Dr. Ali Mostafavi, Zachry Career Development Associate Professor in the Zachry Department of Civil and Environmental Engineering at Texas A&M University, won the 2023 Daniel W. Halpin Award for Scholarship in Construction from the American Society of Civil Engineers (ASCE).

The Daniel W. Halpin Award for Scholarship in Construction was established to recognize individuals with outstanding scholarship that advances construction engineering as a science. It was named in honor of Dr. Daniel W. Halpin, a distinguished member of ASCE, who is recognized as one of the leading authorities in the world on the use of simulation in studying construction processes.

Mostafavi was awarded for his "exceptional leadership in establishing an outstanding research program that pioneers theories and practices of civil infrastructure resilience management to extreme weather events through advancing the state of the art in data-driven methods and computational modeling techniques."

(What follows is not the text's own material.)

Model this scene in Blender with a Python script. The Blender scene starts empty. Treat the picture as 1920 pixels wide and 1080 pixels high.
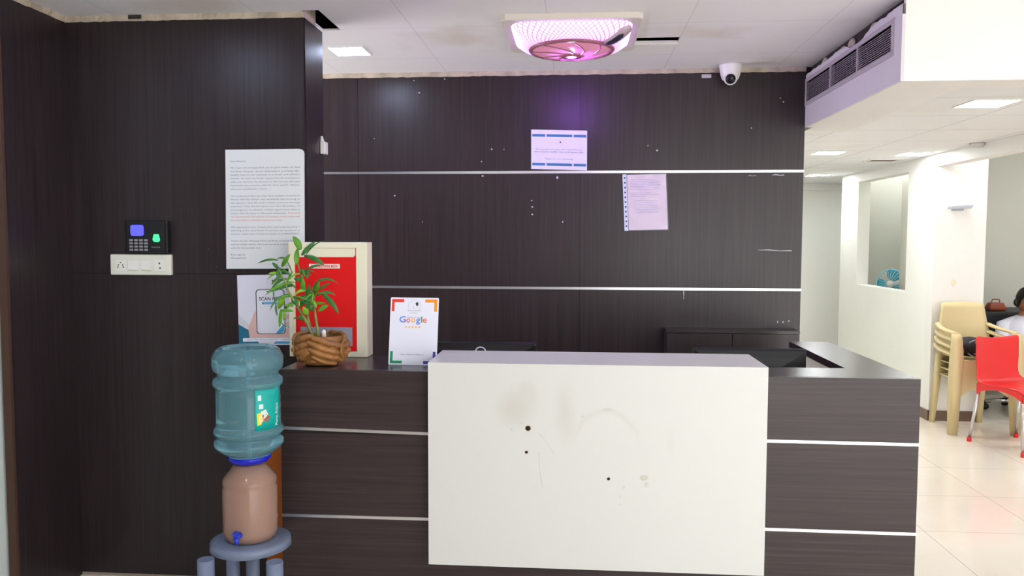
import bpy, bmesh, math, random
from mathutils import Vector, Matrix
random.seed(7)
PI = math.pi
S = bpy.context.scene
COL = S.collection

# ------------------------------------------------------------------ camera
CAM = Vector((0, 0, 1.5)); F = 1500.0
YAW, PITCH, ROLL = 0.0796, 0.0614, -0.0023
cy, sy, cp, sp = math.cos(YAW), math.sin(YAW), math.cos(PITCH), math.sin(PITCH)
R0 = Vector((cy, sy, 0)); D0 = Vector((-sy * cp, cy * cp, -sp)); U0 = Vector((-sy * sp, cy * sp, cp))
RT = R0 * math.cos(ROLL) - U0 * math.sin(ROLL); UP = R0 * math.sin(ROLL) + U0 * math.cos(ROLL)
cam = bpy.data.objects.new('camera', bpy.data.cameras.new('camera')); COL.objects.link(cam)
cam.data.sensor_width = 36; cam.data.lens = 36 * F / 1920; cam.data.clip_start = 0.05
m = Matrix.Identity(4)
for i in range(3):
    m[i][0], m[i][1], m[i][2], m[i][3] = RT[i], UP[i], -D0[i], CAM[i]
cam.matrix_world = m
S.camera = cam

# ------------------------------------------------------------------ world, exposure
S.view_settings.view_transform = 'Standard'; S.view_settings.look = 'None'
S.view_settings.gamma = 1; S.view_settings.exposure = 0.54
w = bpy.data.worlds.new('world'); S.world = w; w.use_nodes = True
w.node_tree.nodes['Background'].inputs[0].default_value = (0.98, 0.965, 0.965, 1)
w.node_tree.nodes['Background'].inputs[1].default_value = 3.6     # daylight through the open entrance behind
K_PANEL, K_HALL, K_FAN = 46.0, 54.0, 6.5                            # lamp strengths


def ray(px, py):
    return (RT * ((px - 960) / F) - UP * ((py - 540) / F) + D0)
def atY(px, py, Y):
    d = ray(px, py); return CAM + d * (Y / d.y)
def atX(px, py, X):
    d = ray(px, py); return CAM + d * (X / d.x)
def atZ(px, py, Z):
    d = ray(px, py); return CAM + d * ((Z - CAM.z) / d.z)

# ------------------------------------------------------------------ materials
def lin(c):
    return tuple(((v / 255) / 12.92 if v / 255 <= .04045 else ((v / 255 + .055) / 1.055) ** 2.4) for v in c) + (1,)
def mat(name, c, rough=.5, metal=0, emit=None, es=0, bump=0, bscale=80, var=0, vscale=6, trans=0, ior=1.45, spec=.5, alpha=1, coat=0):
    M = bpy.data.materials.new(name); M.use_nodes = True
    nt = M.node_tree; b = nt.nodes['Principled BSDF']
    b.inputs['Base Color'].default_value = lin(c); b.inputs['Roughness'].default_value = rough
    b.inputs['Metallic'].default_value = metal; b.inputs['IOR'].default_value = ior
    b.inputs['Specular IOR Level'].default_value = spec
    b.inputs['Transmission Weight'].default_value = trans; b.inputs['Alpha'].default_value = alpha
    b.inputs['Coat Weight'].default_value = coat
    if emit:
        b.inputs['Emission Color'].default_value = lin(emit); b.inputs['Emission Strength'].default_value = es
    if var or bump:
        tc = nt.nodes.new('ShaderNodeTexCoord')
        n = nt.nodes.new('ShaderNodeTexNoise'); n.inputs['Scale'].default_value = vscale; n.inputs['Detail'].default_value = 5
        nt.links.new(tc.outputs['Object'], n.inputs['Vector'])
        if var:
            mr = nt.nodes.new('ShaderNodeMapRange'); mr.inputs[1].default_value = .3; mr.inputs[2].default_value = .7
            mr.inputs[3].default_value = 1 - var; mr.inputs[4].default_value = 1 + var * .3
            nt.links.new(n.outputs[0], mr.inputs[0])
            h = nt.nodes.new('ShaderNodeHueSaturation'); h.inputs['Color'].default_value = lin(c)
            nt.links.new(mr.outputs[0], h.inputs['Value']); nt.links.new(h.outputs[0], b.inputs['Base Color'])
        if bump:
            n2 = nt.nodes.new('ShaderNodeTexNoise'); n2.inputs['Scale'].default_value = bscale
            nt.links.new(tc.outputs['Object'], n2.inputs['Vector'])
            bp = nt.nodes.new('ShaderNodeBump'); bp.inputs['Strength'].default_value = bump; bp.inputs['Distance'].default_value = .003
            nt.links.new(n2.outputs[0], bp.inputs['Height']); nt.links.new(bp.outputs[0], b.inputs['Normal'])
    return M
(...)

Mostafavi will present the plenary Halpin Award Lecture at the ASCE Computing in Civil Engineering Conference in June 2023.

"I feel very humbled and truly honored to receive this award from ASCE named after Professor Dan Halpin. Professor Halpin is one of the world-renowned pioneers in creating system models and computational simulation in civil engineering systems," he said. "Reading his work ignited my interest in computational simulation and systems modeling in civil engineering when I was an undergraduate student. In fact, Professor Halpin's research was very influential in my decision to pursue my Ph.D. studies at Purdue University."

Mostafavi's interdisciplinary research is positioned at the intersection of urban resilience, network and complex systems, urban computing, disaster informatics and applied artificial intelligence. His research investigates the network dynamics of communities in response to stressors such as sea level rise and natural disasters using systems analytics, AI and complex network models. He works closely with community partners to extend the broader impacts of his research.

Mostafavi is a fellow of the Institute for Disaster Resilient Texas, the Institute for Science, Technology and Public Policy, and the Hazard Reduction and Recovery Center. Since 2021, he has been on the Stanford/Elsevier list of the top 2% of scholars in the world based on annual impact. He has received several awards and honors, including an Early-Career Research Fellowship from the National Academies' Gulf Research Program and a National Science Foundation CAREER Award. He is a member of the ASCE Infrastructure Resilience Division, an associate editor of the ASCE Natural Hazard Review and an editorial board member of the ASCE Journal of Management in Engineering and Journal of Infrastructure Systems.